The US$ edges higher, oil prices slip, equity markets are mixed, while US yields rise as risk sentiment steadies. Markets steady heading into a flurry of US corporate earnings that should provide an overview of corporate health and the recession threat. US yields trade higher after Fed Governor Waller said he favored more policy tightening which scaled back expectations of rate cuts later in the year. Today sees a light economic docket so focus will be on German Central Bank President Nagel, BoE Cunliffe & ECB President Lagarde’s speeches today for intraday direction.
In other news. Ukraine seeks re-opening of grain transit via Poland “as a first step” at talks in Warsaw on Monday. US warship sails through Taiwan Strait following China war games. European equities tested 1-year highs ahead of US company earnings. G7 ministers set new targets for solar & wind capacity. The Bank of England considers major reform of deposit guarantee scheme. Chinese property prices rise ahead of first-quarter GDP release.
In Currency markets. US$ firms after FED Waller comments he favored more tightening. Emerging currencies firm finding support as Shanghai shares hit 9-month highs on recovery hopes. CNY is flat, while Asian currencies slip 0.15% on average vs US$. Trading currencies ease with CHF & MXN Flat, AUD, SEK & NZD ease 0.1%, JPY down 0.2%, NOK weakens 0.25% & ZAR falls 0.45% vs US$.
Oil prices slip slightly as markets await China GDP data on Tuesday. C$ steadies after weakening off its 2-month highs of 1.3303 Friday as markets are sideline today ahead of Tuesday’s China GDP report. BoC Macklem said Friday that the BoC had discussed raising rates at its policy meeting before deciding to keep rates on hold. Domestically jobs data remains firm & BoC raised its growth forecast from 1% to 1.4% in 2023. Support holds at 1.3265, while resistance remains at 1.3390.
EURCAD slips in early trading as risk sentiment eases and Euro slips heading into EBC Lagarde comments & China GDP on Tuesday. Support resets 1.4600 while resistance lowers to 1.4750.
Euro slips below 1.1000 as risk sentiment eases after Fed Waller comments. Euro slips as markets respond to Fed Waller comments which caused investors to revise expectations that the Fed could ease rates Q4/2023.Today focus will be on ECB Lagarde speech after several policymakers commented that the central bank will hike rates in May. Expect markets to remain somewhat sidelined ahead of China’s GDP report on Tuesday.

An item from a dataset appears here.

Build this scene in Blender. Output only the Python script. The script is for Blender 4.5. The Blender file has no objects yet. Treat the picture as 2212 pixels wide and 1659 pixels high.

Support holds at 1.0920 while resistance lowers to 1.1020.
GBPEUR holds flat heading into a week of key economic releases starting with Tuesday’s China GDP. Support holds at 1.1250 (.8888) while resistance remains at 1.1400 (.8719).
GBP weakens amid a shift to cautious risk sentiment ahead of week of key UK economic releases. Markets will be focused on a flurry of key UK data including Claimant Count Rate, UK CPI, UK PPI, & S&P Global/CIPSServices PMI data. Domestically ongoing strikes continue to cause to UK economy to stagnate and which could push the economy into recession will weigh on the pounds ability to strengthen in the short-term. Intraday sees a light economic docket, so focus will be on BoE Cunliffe speech and then key China GDP data release Tuesday. Support lowers to 1.2360 while resistance resets to 1.2450.